Going green beyond its colors: Marshall opens first compost facility in West Virginia


HUNTINGTON, W.Va. (WOWK) – Marshall University is taking steps to go green beyond its school colors and make a positive impact on the environment.

Next year, the school’s Sustainability Department will open the first commercial compost facility in West Virginia. By adding the compost facility, the university will be 70 percent waste-free. 

“We will take all organic matter from campus that includes food waste, white office paper, cardboard, and lawn scraps,” said Amy Parsons-White, MU Sustainability Manager.

Parsons-White said it’s is a lot cheaper for the school to recycle its organic waste instead of paying to have it hauled off to a landfill, and it is also a lot cleaner and better for the environment. The sustainability manager said organic decomposition produces methane that is 70 times more potent than CO2 as a greenhouse gas. 
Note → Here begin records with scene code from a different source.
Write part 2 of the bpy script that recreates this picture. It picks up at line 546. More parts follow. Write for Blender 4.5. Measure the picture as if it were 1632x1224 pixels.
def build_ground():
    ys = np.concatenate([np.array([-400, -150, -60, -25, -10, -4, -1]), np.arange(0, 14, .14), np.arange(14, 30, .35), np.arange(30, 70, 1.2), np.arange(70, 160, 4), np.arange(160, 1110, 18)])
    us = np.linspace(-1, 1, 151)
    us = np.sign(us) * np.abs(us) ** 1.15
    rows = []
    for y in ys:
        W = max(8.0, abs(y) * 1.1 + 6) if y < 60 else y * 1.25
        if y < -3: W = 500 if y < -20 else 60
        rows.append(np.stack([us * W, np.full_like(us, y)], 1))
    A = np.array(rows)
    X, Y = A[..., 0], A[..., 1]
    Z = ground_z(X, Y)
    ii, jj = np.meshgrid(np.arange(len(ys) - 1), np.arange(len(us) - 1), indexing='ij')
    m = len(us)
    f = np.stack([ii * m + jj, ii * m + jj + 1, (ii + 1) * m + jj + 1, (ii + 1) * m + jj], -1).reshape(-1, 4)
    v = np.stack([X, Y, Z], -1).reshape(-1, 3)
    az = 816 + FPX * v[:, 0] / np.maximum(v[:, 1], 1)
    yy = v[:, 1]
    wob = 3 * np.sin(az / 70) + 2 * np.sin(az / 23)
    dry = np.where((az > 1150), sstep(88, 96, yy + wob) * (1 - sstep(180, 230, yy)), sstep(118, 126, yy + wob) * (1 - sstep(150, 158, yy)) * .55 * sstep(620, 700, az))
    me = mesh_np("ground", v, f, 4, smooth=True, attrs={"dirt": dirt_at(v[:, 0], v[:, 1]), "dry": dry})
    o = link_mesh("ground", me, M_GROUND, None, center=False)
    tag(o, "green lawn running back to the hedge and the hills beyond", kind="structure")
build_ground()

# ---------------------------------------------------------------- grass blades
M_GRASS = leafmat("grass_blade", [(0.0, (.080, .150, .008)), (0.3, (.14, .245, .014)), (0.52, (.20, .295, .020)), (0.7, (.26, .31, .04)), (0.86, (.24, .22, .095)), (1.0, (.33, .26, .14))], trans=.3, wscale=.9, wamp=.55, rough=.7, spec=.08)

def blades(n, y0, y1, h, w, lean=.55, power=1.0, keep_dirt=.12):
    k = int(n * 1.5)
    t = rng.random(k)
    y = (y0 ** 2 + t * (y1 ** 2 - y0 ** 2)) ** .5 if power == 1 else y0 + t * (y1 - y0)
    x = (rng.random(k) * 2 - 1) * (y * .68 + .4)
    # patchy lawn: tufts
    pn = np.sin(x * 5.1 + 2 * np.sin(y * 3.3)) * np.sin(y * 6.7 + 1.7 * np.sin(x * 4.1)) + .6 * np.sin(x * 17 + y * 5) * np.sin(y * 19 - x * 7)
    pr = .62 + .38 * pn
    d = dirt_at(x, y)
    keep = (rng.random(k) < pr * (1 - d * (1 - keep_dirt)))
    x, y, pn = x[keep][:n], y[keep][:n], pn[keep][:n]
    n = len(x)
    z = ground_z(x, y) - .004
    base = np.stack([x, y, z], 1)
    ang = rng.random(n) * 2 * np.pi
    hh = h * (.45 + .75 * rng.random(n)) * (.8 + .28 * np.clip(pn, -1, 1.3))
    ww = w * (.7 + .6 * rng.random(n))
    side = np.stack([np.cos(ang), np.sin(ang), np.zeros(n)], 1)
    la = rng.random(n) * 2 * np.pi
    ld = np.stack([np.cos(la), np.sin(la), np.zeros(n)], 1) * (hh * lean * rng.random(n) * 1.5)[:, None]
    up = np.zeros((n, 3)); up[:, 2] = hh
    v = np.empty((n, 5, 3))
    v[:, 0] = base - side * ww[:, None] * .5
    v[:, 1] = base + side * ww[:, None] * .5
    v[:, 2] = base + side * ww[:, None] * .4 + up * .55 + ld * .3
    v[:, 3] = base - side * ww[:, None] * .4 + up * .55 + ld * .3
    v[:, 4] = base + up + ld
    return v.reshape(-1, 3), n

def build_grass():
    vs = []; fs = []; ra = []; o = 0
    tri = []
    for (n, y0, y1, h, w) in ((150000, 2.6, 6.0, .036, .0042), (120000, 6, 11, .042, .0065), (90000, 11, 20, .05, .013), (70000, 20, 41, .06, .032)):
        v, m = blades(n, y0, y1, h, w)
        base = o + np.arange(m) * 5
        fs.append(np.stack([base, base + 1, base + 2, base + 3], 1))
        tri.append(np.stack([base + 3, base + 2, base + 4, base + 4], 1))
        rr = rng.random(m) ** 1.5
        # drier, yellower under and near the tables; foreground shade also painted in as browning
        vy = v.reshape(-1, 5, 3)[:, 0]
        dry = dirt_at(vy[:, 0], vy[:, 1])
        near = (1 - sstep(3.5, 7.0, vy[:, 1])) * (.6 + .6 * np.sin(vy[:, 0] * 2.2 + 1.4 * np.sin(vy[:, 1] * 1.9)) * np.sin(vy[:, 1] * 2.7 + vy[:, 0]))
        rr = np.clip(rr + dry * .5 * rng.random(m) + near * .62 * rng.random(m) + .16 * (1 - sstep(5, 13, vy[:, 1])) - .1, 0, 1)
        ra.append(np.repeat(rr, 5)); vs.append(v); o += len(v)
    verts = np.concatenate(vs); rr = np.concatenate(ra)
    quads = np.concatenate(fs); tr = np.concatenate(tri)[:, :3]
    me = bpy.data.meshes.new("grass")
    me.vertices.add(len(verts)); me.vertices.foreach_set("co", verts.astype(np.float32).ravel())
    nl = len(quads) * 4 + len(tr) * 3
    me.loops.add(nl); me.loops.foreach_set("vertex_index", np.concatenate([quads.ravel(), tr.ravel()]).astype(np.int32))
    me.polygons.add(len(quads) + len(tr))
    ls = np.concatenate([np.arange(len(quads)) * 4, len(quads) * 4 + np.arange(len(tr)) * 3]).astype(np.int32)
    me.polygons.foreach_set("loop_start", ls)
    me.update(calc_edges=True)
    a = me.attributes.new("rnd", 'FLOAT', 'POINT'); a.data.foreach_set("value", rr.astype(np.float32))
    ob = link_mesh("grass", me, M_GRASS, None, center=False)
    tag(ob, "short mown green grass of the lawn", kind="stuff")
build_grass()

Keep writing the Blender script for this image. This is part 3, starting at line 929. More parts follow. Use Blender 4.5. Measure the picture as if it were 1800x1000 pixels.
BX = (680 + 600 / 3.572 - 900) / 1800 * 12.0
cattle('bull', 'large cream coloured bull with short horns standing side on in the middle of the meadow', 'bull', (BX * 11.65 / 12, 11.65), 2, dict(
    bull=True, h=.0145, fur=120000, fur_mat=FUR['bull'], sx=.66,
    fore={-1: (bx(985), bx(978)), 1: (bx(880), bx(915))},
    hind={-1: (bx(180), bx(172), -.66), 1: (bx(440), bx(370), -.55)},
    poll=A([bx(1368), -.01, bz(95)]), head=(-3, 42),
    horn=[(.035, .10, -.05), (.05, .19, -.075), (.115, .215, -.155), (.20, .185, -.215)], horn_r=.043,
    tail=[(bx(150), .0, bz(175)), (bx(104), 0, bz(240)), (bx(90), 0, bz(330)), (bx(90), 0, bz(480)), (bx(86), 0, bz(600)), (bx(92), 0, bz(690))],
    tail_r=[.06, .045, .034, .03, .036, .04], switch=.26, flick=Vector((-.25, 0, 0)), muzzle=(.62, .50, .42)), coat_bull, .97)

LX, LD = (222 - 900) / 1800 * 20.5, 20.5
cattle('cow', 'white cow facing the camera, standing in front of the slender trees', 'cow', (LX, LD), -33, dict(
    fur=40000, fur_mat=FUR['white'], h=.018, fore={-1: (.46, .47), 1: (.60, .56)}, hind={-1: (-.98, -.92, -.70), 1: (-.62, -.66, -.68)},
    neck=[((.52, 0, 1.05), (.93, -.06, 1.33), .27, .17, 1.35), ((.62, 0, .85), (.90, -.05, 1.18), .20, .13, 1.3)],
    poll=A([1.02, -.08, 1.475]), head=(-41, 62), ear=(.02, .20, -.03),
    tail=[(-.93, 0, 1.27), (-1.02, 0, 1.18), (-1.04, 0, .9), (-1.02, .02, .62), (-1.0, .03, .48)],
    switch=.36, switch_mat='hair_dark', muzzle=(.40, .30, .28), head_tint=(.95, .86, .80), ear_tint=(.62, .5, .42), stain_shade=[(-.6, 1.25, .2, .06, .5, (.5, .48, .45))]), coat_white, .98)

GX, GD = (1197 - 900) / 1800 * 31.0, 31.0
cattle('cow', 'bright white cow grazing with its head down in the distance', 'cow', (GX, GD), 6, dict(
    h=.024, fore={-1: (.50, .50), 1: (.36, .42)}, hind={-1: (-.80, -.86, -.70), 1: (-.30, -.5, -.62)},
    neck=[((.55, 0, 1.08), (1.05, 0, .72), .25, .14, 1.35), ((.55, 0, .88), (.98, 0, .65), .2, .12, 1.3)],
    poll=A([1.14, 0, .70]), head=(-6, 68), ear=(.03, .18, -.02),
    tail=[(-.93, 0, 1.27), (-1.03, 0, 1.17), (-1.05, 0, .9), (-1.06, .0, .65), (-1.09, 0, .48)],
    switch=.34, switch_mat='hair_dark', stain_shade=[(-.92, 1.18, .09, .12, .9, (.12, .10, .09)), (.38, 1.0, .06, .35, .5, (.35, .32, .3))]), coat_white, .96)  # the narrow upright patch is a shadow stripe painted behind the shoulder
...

“Just by recycling our food waste we can reduce our greenhouse gas emissions by over 20 tons per year,” said Parsons-White.

Once the organic waste is brought to the facility, it will be broken down and turned into fertilizer thanks to the help of a grinder, mixer, digester, and 50,000 worms. 

“Worm castings that we will then use back on campus and at elementary schools. . . we will donate the castings for their school gardens,” said Parsons-White.

One of the major concerns brought up by the community is water runoff, and the possibility that the facility will contaminate nearby waters and streams, but the fact that this facility is indoors should eliminate a lot of those concerns.

“When you think of a composting facility a lot of folks will have that structure in the backyard,” said Mark Buchanan, MU Environmentalist Manager.

Parsons-White added that they wanted to make sure the facility was far enough from the stream and everything was housed indoors with a concrete floor to greatly reduce the possibility of any runoff or contamination happening.

If the program is successful within a year or two, it may branch out to the local community and restaurants, but right now it’s just a campus project.

The compost facility at Marshall University is being funded through grants and local donations, and it will be open in the Spring of 2020.

The facility will be operated in conjunction with the Gro Marshall Recovery Fellowship, which is a program within the department through a partnership with the Karma Yoga Institute.

The program provides job training and certification to those in recovery through various green-collar fields, such as composting and gardening.